Wednesday, August 02, 2006

Turning to the Tide

Next year in San Francisco Bay an experiment will take place on a technology to harness ocean tides for energy. Neal Pierce writes about it:

A gigantic energy-collection device vaguely reminiscent of a Ferris wheel, with a number of fins (or "wings") to capture the power of the rapidly passing tides, will be lowered from a barge anchored in the narrows. Using maglev technology, it will produce electrical energy that can be transmitted to shore by cable.

If the San Francisco experiment works, the way could be opened to vast "farms" of underwater energy generators, operating below the ocean surface off Florida's Atlantic Coast and along such shorelines as New England and the Pacific Northwest. A major early target could be in the Gulf Stream as it flows between Florida and Bermuda, where the 6.1-mile-per-hour current is 23,000 times the magnitude of the river flow at Niagara Falls.

Though a maverick project, this isn't your average group of graduate students financed by a messianic billionaire. These are serious people:

Enter the 20-year-old Climate Institute, an early truth-teller on the perils of global warming. Several of its leaders — Dan Power, President John Topping, environmentalist and businessman William Nitze, and former steel company executive Joe Cannon — decided the institute's powerful research and advocacy weren't enough, that there was no substitute for real-world, economically feasible alternatives to fossilfuels. And that ocean tidal power, the hydraulic energy in the globe's waters, constituted a massive untapped potential.

So in 2005, they formed the for-profit Oceana Energy to do the hard work — gathering new scientific data, pushing the engineering, recruiting capital and enlisting allies — to harvest the freely flowing hydraulic energy in the globe's waters.

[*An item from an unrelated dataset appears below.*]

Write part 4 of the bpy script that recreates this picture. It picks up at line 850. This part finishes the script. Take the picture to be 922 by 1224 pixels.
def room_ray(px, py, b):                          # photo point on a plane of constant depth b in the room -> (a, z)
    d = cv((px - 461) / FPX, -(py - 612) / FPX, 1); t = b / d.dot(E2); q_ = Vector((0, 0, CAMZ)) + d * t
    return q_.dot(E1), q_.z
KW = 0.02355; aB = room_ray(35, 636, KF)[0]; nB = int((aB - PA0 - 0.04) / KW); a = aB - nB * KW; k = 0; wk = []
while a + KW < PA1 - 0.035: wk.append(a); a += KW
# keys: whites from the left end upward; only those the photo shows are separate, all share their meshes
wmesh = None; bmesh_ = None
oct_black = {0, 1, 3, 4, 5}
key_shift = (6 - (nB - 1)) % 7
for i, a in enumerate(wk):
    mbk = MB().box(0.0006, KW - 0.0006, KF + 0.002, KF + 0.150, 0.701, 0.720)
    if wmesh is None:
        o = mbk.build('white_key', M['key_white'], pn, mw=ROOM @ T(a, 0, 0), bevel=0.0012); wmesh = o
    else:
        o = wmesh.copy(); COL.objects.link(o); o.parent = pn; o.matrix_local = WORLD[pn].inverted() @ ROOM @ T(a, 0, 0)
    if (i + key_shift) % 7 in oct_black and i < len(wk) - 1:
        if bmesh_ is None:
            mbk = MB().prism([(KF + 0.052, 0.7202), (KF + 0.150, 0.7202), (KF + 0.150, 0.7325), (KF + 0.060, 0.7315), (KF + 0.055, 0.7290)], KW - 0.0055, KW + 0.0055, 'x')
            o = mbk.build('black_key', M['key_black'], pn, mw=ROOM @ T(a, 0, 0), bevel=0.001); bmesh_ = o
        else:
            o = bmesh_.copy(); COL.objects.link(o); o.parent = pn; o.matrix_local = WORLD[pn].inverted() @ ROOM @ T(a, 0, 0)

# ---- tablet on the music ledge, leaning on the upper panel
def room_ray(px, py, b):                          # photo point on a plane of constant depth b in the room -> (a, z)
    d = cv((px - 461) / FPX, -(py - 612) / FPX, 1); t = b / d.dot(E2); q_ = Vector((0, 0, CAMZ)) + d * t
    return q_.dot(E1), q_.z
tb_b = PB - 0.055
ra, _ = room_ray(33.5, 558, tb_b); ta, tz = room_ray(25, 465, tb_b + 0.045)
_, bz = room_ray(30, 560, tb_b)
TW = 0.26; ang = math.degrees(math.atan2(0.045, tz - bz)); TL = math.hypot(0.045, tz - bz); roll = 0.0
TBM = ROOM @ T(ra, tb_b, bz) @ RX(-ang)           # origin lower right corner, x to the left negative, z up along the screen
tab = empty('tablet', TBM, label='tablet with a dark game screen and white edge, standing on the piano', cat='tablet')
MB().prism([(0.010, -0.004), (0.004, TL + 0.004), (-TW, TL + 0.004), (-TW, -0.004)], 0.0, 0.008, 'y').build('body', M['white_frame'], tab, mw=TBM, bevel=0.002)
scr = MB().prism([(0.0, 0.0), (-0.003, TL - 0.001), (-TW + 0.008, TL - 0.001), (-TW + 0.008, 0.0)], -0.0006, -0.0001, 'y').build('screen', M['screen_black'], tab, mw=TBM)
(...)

Though the theoretical potential for wave energy is vast, no one yet knows what this technology will yield. But as Pierce points out, with the U.S. planning to build enough new coal firing power plants to add another 10% to greenhouse gases, the stakes are enormous. It's likely that the answers to getting greenhouse gases under control will be a mix of technologies and practices. Some are known, some are unknown or untested. This is very clean energy waiting to be tapped. It's worth taking very seriously as part of the mix that may yet mean a future worth living in.